Die hohe Qualität der errochenen Öle spiegelt sich natürlich auch in den Preisen wider, da genuine ätherische Öle schon in der aufwendigen Gewinnung meist teuerer sind.
Die Tochterfirma von Swiss Arabian hat sich unter dem Label Tihama auf den afrikanischen Markt spezialisiert.
Dieser "gutaussehende Orientale" wird in der Werbung als in seinen Tugenden so beschrieben, dass seine Charaktereigenschaften durch die Aufrechterhaltung dem Festhalten und der Durchsetzung traditioneller Werte in seinem Herzen
bestimmt sind.
Meine Erwartungshaltung war bezüglich dieser Aspekte natürlich hoch angesetzt und ich erwartete eine moderne dynamnische positive Päsenz, die mit den Unterschieden von Orient und Occident in einer Besonderzheit spielerisch umgeht.
Als Kopfnoten bestimmend werden weisse Blumen, vor allem Maiglöckchen angegeben, die sich für mich aufgrund dominierender würziger Noten nicht erkennen lasse
Die Herznote wird durch die stärker im Vordergrund stehende Hyazinthenanwesenheit als durch die Mitwirkung von Rose, Geranium bestimmt und eher noch durch das für mich weiter aurtretende Cumin und Pfeffereinfluß abgeschwächt.

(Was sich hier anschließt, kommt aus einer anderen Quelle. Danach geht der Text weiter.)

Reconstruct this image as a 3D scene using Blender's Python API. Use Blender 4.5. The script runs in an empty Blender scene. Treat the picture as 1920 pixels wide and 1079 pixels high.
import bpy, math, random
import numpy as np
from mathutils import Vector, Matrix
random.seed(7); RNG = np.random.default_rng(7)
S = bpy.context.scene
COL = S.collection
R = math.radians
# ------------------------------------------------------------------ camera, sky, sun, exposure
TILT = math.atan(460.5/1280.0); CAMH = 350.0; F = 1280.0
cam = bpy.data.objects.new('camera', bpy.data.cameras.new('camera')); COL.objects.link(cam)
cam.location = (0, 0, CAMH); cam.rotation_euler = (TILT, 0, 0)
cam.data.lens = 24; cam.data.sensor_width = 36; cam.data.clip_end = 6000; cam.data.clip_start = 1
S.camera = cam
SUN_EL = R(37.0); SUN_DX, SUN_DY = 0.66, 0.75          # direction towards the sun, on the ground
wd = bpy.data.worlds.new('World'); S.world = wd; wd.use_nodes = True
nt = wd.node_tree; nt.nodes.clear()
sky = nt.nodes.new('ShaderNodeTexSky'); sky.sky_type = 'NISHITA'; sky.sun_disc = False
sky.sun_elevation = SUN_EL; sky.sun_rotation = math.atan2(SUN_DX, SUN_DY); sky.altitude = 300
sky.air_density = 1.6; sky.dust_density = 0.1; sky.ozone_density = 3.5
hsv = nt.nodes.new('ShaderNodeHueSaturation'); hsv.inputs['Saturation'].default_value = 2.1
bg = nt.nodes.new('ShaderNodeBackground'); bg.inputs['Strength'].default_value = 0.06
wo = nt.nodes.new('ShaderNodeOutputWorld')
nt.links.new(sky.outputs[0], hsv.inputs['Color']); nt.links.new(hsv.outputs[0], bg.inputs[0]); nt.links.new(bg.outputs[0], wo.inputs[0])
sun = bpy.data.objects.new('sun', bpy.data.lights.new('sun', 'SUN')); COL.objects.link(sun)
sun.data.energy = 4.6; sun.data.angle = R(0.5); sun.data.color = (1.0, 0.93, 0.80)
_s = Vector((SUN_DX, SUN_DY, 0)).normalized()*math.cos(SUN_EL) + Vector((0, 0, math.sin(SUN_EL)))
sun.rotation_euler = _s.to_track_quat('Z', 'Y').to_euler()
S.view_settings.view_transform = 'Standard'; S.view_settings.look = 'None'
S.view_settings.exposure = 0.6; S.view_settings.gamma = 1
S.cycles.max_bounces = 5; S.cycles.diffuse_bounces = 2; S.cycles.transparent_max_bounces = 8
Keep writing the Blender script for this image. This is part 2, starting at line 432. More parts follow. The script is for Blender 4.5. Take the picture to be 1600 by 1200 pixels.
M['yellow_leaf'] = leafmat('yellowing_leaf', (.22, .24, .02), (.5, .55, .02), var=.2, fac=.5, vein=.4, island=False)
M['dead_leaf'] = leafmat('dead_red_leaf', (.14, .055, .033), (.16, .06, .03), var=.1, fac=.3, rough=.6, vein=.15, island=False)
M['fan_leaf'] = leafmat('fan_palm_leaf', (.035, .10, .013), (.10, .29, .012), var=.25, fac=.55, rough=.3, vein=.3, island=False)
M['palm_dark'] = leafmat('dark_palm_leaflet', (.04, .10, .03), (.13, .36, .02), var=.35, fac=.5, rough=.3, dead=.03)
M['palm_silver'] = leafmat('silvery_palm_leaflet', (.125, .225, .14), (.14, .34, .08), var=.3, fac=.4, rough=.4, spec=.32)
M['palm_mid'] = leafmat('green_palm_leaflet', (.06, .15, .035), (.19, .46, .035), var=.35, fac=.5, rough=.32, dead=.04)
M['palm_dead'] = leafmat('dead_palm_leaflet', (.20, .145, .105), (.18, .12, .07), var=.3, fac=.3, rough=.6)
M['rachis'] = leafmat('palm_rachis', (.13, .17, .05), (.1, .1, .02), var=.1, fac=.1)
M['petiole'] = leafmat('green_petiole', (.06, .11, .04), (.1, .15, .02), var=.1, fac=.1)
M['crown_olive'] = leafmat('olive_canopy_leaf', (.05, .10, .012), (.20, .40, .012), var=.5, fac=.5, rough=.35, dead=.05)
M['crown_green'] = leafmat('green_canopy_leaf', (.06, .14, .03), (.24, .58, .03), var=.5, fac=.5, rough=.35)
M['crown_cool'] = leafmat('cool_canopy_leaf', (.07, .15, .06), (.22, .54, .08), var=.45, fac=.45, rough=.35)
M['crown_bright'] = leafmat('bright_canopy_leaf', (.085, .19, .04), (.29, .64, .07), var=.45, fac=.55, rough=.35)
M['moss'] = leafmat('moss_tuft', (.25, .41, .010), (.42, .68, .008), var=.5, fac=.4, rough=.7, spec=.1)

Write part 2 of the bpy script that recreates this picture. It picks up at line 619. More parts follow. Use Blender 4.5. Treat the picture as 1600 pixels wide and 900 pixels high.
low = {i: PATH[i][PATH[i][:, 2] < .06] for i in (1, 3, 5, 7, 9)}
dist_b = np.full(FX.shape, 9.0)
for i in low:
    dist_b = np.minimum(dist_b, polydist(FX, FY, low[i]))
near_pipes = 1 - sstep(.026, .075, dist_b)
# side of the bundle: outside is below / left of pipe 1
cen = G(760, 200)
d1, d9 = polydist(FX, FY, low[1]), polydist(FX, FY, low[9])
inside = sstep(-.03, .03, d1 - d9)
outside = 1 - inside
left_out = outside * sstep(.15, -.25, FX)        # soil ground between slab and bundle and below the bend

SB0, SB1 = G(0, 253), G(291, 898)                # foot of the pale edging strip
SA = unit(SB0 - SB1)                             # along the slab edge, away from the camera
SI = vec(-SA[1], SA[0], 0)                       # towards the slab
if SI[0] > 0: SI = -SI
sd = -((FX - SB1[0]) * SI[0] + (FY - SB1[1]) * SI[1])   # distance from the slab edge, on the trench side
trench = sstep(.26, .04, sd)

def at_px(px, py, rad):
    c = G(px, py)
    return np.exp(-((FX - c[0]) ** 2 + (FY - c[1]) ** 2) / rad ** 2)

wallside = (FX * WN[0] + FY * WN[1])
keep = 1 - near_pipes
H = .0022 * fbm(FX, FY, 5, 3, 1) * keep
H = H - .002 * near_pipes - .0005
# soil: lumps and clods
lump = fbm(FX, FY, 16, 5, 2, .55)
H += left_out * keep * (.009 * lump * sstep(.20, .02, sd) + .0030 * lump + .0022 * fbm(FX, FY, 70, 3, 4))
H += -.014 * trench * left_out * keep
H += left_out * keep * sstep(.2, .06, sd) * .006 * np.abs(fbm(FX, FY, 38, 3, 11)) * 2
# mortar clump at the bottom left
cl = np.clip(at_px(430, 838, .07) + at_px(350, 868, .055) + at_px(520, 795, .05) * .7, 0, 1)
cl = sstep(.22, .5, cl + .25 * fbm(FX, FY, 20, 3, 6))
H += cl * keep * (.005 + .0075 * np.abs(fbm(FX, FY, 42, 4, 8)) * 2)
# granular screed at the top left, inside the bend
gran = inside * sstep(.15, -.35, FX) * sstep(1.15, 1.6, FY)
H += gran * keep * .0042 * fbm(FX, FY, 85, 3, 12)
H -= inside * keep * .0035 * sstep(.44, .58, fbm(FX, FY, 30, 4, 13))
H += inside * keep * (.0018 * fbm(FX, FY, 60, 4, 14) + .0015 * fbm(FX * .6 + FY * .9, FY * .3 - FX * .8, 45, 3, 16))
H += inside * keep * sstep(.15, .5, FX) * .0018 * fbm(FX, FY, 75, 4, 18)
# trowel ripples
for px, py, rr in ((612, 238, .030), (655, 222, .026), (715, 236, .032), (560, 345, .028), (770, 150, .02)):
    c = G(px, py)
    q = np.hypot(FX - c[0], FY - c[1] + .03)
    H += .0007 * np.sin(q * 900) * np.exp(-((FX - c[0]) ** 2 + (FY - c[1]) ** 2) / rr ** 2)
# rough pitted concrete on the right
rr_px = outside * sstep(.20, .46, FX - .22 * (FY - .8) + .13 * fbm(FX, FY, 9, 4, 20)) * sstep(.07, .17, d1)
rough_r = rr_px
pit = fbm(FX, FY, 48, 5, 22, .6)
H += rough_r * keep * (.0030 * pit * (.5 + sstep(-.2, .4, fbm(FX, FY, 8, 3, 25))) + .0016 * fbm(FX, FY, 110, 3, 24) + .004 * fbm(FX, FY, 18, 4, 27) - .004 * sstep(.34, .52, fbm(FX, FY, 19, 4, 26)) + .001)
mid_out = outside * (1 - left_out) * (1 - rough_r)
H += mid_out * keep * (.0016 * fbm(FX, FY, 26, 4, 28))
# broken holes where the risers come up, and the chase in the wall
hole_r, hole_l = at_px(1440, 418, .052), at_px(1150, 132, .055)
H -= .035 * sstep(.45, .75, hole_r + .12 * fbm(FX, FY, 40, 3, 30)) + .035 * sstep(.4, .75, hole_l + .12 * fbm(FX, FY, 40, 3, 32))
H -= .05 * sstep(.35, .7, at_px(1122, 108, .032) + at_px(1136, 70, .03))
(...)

Die Basis wird durch Patchouli, Muskat und die Holznoten Agar und Zeder dominiert.
Insgesamt wirkt AlWaseem auf mich - und ich kann auch nur von mir sprechen - eher westlicher Mainstream, wenig orientalisch und vor allem wenig differenziert, was seine oben beschriebenen Tugenden betrifft,da ich seinen Charakter,der ihm zugeschreiben wird, einfach nicht finden kann.

Was meine Vorlieben betrifft bin ich ja sehr british beprägt -
dass "Tausend und eine Nacht" noch vieles bereit hält, welches nur zu entdecken ist- bin ich zuversichtlich und mit Vorfreude abwartend darauf vor allem mich in den Oud Bereich vorzutasten.